Longhouses have been large, community focused, proportionately narrow buildings, built by peoples in various parts of the world including Asia, Europe, and North America. Many were built from timber and often represent the earliest form of permanent structure in many cultures. Types include the Neolithic long house of Europe, the stone Medieval Dartmoor Longhouse which also housed livestock, and the various types of Longhouses built by different cultures among the Indigenous peoples of the Americas.

In North America two groups of Longhouses emerged: the Native American/First Nations Longhouse of the tribes usually connected with the Iroquois in the northeast, and a similarly shaped structure which arose independently among the Indigenous peoples of the Pacific Northwest Coast.

Longhouses were the traditional homes for many of the farming tribes of American Indians that lived in southern New England, New York, Pennsylvania, and New Jersey. The Iroquois people of upstate New York were among them. To the Iroquois people, the Longhouse meant much more than the building where they lived. The Longhouses inhabited by the Iroquois were wood boards/bark-covered structures of standardized design “in the shape of an arbor” about 6 to 7 metres wide providing shelter for several related families.
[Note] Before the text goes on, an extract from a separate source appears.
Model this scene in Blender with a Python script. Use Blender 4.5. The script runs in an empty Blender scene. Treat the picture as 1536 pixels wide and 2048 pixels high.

Indigenous peoples of the Pacific Northwest Coast built their houses facing the ocean, using cedar wood. Tribes along the Pacific coast with a tradition of building Longhouses include the Haida, Tsimshian, Tlingit, Makah, Clatsop, Coast Salish, and Multnomah people.

In South America, the Tucano people of Colombia and northwest Brazil traditionally combine a household in a single long house. Vikings also lived in a long, narrow building called a Longhouse. Most had timber frames, with walls of wattle and daub and thatched roofs. Rooms were partially set off; one end of the Longhouse might be used as a barn to keep cattle and horses in the winter as well as storage for crops and tools.

Longhouses were (and are) an efficient means of accommodating the people of the community – much more so than building separate structures for individual families, for example. And the structures were multi-purpose and could contain places for accommodation, for storage of resources, even livestock.  Our Solace Longhouses bring these ancient wisdoms forward to this century to provide clients with an opportunity to improve the lives of those working for them in extremely remote conditions while also improving their bottom line.

First Pac West continues the tradition of building the longhouse, a proven social structure that is healthy and friendly to the earth and its people.

Founder, CEO of First Pac West – Tammy Monsell’s Indigenous Roots

Tammy is Métis; her Grandmother was Muskoday Cree from Saskatchewan.

Great Gramma Agnes Whitford and Great Granpa Guthrie – Married in Birch Hills, SK

As told by Tammy…

My Mom, Pearl McDonald is 92 years old – she recalls the story of when she was young, 10 to 12, going to see her Gramma Agnes on the Muskoday Reserve in Saskatchewan.

She was told they were saying goodbye to her Gramma as her Dad, Tom Guthrie was moving the family to B.C. for work and to avoid the residential schools. She recalls her Gramma giving her an especially big hug that day and her Gramma held her and said “I will never see you again”. My Mom says, sadly “and we never did….see her again.”

Tammy’s Grandparents, Thomas Guthrie and Petra Bergstrom

As a result of the family move to B.C., they were able to survive and thrive. My Grampa’s legacy is 9 kids and over 75 grand-kids and great-great-grandchildren. However, we lost our culture and language and connection to the rest of the family.

I’m grateful to be able to see the change in the world of business for inclusion and respect and the building of indigenous business that reflects ability and drive. I’m grateful to be able to still see my 92 year old mom and my own grandkids, while being able to work with Global Companies to make the world of worker accommodation significantly better.  A few cultural shifts for sure!! 

I asked my Grampa Tom Guthrie at 98, “What is the secret to a happy life?”. He said, “Accept ONLY the things YOU cannot change… be determined to make a happy life.”  My favorite saying: Life is…how you change it.